Ils ne sont pour l'heure pas très nombreux à soutenir le président de la République Ségolène Royal n'est "pas du tout choquée". Elle est même de ceux qui ont demandé au président de ne pas reculer. Un autre proche de François Hollande, le sénateur de la drome Didier Guillaume, défend lui aussi la déchéance de nationalité et appelait au calme sur France Info ce matin. Celui qui est aussi président du groupe socialiste au Sénat sait qu'il va avoir fort à faire pour convaincre ses collègues parlementaires. Il reconnaît que la mesure est "délicate pour les socialistes " car "elle ne vient pas de leur histoire". Il "comprend " qu’il y ait des "interrogations" mais il appelle l’ensemble de ses "amis " à de la sérénité, que le débat ait lieu "sans s’invectiver " et "sans s’insulter ".
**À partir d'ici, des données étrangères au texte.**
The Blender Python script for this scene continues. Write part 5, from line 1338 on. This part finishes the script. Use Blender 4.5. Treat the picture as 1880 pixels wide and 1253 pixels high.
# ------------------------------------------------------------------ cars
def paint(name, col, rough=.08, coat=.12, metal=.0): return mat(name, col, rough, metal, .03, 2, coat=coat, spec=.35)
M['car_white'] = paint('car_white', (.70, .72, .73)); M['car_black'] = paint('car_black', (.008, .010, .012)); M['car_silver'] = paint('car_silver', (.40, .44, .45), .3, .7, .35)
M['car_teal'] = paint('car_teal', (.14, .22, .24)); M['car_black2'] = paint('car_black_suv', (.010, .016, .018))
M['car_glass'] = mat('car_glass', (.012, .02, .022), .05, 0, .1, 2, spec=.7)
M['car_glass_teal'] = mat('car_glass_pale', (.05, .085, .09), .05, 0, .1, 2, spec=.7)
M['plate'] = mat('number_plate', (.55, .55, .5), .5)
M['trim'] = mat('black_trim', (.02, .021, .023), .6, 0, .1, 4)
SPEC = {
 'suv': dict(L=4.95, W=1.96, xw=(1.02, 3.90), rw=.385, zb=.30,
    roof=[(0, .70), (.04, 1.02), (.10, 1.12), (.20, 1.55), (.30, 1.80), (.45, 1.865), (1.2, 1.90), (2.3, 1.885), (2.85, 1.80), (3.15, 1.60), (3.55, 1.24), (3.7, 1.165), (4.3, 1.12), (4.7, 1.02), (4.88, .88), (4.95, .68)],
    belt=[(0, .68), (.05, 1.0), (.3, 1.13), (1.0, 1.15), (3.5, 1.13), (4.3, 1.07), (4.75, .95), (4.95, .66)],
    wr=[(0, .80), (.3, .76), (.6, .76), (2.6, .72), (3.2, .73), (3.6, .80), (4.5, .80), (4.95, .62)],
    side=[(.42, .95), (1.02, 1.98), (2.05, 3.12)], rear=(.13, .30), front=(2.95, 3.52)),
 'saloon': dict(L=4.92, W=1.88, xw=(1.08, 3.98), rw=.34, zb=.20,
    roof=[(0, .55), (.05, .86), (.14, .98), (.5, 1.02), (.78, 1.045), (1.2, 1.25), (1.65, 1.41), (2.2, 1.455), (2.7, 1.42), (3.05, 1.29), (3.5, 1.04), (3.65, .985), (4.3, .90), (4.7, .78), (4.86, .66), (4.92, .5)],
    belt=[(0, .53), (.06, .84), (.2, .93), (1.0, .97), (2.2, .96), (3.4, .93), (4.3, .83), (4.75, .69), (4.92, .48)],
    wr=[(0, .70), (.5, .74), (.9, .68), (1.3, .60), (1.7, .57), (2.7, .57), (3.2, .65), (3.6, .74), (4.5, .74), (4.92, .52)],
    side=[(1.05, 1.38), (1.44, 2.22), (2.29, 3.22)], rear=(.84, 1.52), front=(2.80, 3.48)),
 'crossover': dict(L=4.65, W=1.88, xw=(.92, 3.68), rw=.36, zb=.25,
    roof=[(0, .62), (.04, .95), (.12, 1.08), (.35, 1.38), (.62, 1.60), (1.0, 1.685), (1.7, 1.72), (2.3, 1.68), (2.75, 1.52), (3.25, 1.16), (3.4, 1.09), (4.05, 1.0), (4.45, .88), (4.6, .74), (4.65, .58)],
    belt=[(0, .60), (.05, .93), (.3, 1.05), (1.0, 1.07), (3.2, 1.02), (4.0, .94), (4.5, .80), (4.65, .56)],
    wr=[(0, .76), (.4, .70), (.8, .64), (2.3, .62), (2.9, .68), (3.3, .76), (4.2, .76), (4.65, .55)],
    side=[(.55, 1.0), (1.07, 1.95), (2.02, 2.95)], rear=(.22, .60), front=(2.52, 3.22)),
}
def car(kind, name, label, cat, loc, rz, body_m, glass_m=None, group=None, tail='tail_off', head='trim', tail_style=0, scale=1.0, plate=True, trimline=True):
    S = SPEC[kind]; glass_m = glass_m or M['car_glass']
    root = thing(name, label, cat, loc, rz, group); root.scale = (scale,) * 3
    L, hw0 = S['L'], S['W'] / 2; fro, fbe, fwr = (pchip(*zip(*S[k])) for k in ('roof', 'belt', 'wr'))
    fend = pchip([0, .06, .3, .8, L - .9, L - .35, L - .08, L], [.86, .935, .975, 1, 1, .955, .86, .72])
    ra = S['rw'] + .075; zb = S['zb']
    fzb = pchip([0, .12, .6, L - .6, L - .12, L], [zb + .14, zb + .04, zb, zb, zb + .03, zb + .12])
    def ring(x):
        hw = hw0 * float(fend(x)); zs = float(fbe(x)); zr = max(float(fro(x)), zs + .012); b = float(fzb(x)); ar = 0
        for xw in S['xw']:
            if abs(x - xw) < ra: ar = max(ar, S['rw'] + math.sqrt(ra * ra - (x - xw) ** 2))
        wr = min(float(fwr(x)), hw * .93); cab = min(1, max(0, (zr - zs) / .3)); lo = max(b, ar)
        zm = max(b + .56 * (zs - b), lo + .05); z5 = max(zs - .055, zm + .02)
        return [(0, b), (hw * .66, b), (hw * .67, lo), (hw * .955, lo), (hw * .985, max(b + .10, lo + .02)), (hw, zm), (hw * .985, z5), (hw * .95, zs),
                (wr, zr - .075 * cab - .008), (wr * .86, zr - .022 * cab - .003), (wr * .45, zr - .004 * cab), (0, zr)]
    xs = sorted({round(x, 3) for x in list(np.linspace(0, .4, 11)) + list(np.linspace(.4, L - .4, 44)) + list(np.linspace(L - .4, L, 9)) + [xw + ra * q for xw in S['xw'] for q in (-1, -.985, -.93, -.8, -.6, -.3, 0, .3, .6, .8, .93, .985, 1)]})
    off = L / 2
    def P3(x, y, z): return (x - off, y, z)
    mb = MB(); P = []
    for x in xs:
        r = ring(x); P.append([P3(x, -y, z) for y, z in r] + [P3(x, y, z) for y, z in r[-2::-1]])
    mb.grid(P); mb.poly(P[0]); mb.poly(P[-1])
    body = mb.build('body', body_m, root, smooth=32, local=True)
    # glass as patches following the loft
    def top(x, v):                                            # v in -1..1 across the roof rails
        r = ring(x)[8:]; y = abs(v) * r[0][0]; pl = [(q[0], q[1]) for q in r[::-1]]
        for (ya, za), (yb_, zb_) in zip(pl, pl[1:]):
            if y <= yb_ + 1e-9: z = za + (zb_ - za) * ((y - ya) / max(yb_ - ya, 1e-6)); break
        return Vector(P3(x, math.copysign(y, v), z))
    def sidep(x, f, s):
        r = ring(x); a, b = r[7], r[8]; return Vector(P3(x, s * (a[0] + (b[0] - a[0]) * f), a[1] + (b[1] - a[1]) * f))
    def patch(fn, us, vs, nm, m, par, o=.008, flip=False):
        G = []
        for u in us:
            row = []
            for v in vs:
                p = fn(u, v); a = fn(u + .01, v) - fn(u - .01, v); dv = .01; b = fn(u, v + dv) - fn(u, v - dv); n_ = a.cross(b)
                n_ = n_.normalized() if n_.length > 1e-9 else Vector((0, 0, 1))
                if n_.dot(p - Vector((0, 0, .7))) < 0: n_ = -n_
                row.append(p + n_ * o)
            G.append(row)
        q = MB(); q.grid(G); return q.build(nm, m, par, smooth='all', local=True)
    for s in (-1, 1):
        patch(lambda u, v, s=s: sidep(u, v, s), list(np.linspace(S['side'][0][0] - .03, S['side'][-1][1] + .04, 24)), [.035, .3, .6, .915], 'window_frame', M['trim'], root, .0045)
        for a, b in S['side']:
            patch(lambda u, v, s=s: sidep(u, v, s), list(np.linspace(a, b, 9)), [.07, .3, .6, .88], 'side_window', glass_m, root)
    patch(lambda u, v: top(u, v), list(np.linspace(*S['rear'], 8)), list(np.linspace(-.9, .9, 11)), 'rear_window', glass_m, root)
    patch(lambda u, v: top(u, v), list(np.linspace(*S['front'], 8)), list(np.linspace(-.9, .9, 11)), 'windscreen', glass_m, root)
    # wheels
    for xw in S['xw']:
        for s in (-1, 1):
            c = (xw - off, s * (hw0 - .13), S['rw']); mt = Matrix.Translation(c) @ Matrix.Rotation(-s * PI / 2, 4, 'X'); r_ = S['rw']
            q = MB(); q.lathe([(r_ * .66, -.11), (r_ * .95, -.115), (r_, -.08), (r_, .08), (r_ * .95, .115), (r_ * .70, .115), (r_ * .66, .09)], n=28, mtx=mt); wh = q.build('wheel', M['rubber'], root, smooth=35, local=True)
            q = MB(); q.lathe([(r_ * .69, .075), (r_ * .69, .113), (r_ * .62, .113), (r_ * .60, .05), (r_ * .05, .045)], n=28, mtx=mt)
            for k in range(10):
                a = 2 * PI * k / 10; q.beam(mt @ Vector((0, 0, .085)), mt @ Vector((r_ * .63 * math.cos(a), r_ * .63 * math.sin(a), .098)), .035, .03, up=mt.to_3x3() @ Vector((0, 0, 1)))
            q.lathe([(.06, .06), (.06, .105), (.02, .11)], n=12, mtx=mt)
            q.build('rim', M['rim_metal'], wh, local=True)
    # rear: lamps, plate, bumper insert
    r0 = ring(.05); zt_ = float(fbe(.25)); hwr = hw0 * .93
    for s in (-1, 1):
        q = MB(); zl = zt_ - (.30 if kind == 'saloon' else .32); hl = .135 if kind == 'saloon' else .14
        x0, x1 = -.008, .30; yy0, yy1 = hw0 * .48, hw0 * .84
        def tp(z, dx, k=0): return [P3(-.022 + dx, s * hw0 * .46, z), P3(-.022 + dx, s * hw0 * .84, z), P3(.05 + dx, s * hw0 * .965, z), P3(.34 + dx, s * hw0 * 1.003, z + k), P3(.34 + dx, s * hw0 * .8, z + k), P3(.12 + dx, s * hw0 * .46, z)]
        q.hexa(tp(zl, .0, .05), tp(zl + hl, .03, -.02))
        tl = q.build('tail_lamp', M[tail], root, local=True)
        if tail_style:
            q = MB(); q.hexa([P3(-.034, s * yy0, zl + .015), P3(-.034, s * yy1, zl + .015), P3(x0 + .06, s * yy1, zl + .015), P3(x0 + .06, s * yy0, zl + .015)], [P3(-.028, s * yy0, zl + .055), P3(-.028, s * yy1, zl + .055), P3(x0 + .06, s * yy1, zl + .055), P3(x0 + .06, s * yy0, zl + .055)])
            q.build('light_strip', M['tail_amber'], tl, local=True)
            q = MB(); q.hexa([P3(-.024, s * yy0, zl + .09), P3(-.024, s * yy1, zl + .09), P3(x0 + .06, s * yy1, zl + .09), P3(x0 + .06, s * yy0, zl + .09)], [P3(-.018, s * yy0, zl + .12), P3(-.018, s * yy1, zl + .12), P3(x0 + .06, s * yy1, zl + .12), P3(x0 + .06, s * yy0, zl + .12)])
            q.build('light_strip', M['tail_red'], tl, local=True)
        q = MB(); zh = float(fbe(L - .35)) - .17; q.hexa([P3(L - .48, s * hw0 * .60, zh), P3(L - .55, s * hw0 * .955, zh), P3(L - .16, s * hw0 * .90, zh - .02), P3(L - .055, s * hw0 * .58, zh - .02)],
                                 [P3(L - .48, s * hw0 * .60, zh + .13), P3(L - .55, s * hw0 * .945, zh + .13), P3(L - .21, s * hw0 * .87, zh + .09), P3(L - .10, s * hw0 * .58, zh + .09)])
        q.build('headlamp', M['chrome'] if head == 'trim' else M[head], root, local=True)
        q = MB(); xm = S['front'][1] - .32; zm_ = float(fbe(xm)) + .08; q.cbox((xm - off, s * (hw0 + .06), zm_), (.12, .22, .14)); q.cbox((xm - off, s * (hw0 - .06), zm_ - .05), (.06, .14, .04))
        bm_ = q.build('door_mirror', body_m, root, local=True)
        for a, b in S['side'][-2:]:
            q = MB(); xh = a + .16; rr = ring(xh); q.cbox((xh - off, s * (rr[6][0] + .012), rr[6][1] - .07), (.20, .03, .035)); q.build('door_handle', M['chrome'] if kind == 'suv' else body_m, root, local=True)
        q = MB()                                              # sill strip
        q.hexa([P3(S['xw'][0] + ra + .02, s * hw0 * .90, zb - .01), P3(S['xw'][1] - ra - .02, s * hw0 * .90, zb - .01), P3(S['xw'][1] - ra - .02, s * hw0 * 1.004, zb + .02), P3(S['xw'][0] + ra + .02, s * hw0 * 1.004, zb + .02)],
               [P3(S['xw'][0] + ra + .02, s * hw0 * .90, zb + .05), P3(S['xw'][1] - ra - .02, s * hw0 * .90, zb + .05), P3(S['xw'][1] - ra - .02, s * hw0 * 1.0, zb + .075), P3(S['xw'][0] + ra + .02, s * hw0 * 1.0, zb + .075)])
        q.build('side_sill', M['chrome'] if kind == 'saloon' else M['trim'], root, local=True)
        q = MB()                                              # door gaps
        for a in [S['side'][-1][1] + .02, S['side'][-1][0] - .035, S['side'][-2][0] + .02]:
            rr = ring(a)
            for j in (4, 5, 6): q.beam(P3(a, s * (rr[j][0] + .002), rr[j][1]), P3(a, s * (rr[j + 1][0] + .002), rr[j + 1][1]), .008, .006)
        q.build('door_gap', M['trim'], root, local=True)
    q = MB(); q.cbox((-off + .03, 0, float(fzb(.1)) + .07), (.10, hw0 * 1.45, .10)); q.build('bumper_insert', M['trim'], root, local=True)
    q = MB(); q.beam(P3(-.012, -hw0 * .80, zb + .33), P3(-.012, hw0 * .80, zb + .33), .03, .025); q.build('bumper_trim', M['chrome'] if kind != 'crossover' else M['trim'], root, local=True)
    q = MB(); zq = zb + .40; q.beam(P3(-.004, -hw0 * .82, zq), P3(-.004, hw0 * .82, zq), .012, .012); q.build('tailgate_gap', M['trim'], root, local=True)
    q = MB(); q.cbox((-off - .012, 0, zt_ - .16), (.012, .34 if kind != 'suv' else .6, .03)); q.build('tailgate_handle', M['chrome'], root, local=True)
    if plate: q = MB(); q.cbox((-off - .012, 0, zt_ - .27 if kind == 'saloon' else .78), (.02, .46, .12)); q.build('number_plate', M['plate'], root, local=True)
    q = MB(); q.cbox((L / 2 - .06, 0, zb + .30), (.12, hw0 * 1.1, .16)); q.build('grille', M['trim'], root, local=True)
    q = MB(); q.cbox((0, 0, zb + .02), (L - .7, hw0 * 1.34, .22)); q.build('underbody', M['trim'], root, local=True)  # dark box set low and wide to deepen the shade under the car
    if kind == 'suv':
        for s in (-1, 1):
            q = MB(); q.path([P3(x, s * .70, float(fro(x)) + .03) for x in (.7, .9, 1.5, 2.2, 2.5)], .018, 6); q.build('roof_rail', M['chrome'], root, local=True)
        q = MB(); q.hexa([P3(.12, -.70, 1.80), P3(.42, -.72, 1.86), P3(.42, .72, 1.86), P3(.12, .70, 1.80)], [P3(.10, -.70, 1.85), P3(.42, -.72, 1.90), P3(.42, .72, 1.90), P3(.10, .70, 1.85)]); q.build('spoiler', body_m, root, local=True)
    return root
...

La déchéance de nationalité, une mesure "délicate pour les socialistes" estime le président du groupe PS au Sénat, Didier Guillaume

François Hollande s'éloigne de sa base et de ses proches

Au congrès de Versailles, beaucoup de ces Parlementaires ont applaudi le président- chef de guerre, mais aussi le tacticien Hollande, qui reprend les idées de la droite pour mieux lui couper l'herbe sous le pied. De là à le soutenir jusqu'au bout dans cette logique, il y a un pas, infranchissable pour certains. Ils étaient convaincus qu'un avis négatif du conseil d'Etat sur la constitutionnalité de la déchéance de la nationalité allait régler tout ça : raté. Ils étaient convaincus que François Hollande, l'homme de la synthèse, allait trouver une solution pour faire machine arrière : encore raté. Le président tente une autre synthèse, quitte à fracturer la gauche en s'éloignant de ses déclarations passées, de ses bases politiques, et de ses proches.